Fr Fugee appears in court this week over failure to honor an agreement to avoid all unsupervised contact with children (Amy Newman/The Record of Bergen County via Associated Press)
One of the top officials in the Archdiocese of Newark has been forced out for failing to properly monitor the activities of a priest who had been forbidden from having contact with children, the archdiocese announced on Saturday.
The departure of Msgr John E. Doran, who reported to Archbishop John J Myers, is the latest fallout from a sexual abuse scandal that stretches back more than a decade.

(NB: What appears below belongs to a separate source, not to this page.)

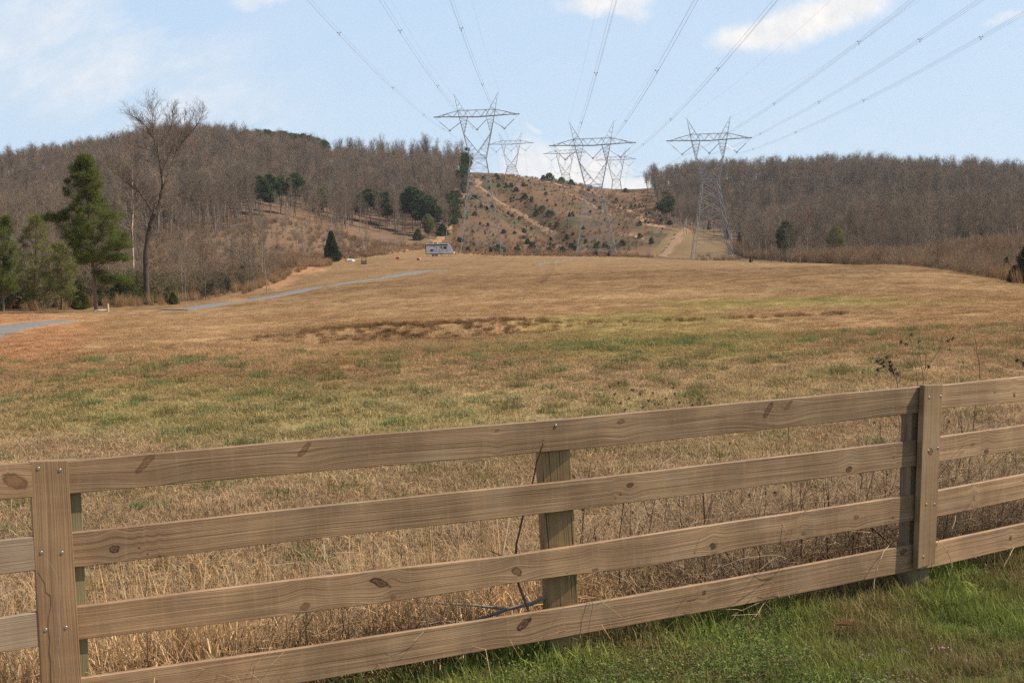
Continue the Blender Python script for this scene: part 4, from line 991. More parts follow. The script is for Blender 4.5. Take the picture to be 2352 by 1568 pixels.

In 2003, the Rev Michael Fugee was convicted on charges that he groped a young boy. Although the verdict was later overturned over a judicial error, Father Fugee, to avoid another trial, entered into an agreement with the Bergen County prosecutor’s office that he would enter sex-offender treatment and have no unsupervised contact with children as part of his church duties. Doran was responsible for supervising Fr Fugee, according to court documents.
In April, however, The Star Ledger reported that Fr Fugee had been openly working with children again, hearing their confessions, attending youth retreats and even posting photos of himself with boys on his Facebook page.
After the revelations were made public, the Rev Thomas Triggs, the pastor of the church in Colts Neck, NJ, where Fr Fugee attended youth retreats, resigned under pressure from the bishop of Trenton, David M. O’Connell. (Colts Neck is part of the Diocese of Trenton.)
Yet Archbishop Myers’s office continued to publicly defend its handling of the case until last week, when Fr Fugee was arrested on a charge of violating the agreement with prosecutors.
In a letter to parishioners, a column in The Star Ledger and a video on the archdiocese’s Web site, Archbishop Myers acknowledged that the church leadership had failed. “The investigation uncovered certain operational vulnerabilities in our own systems,” he said. “We found that the strong protocols presently in place were not always observed.”
He did not say what specific protocols had been violated.
“As a result of operational failures, both Monsignor Doran and I felt that the archdiocese would be best served by his stepping down as vicar general,” Archbishop Myers said. “This action clears the way for making more effective changes in our monitoring function.” Father Fugee’s lawyer, Michael D’Alessio, did not return a call seeking comment.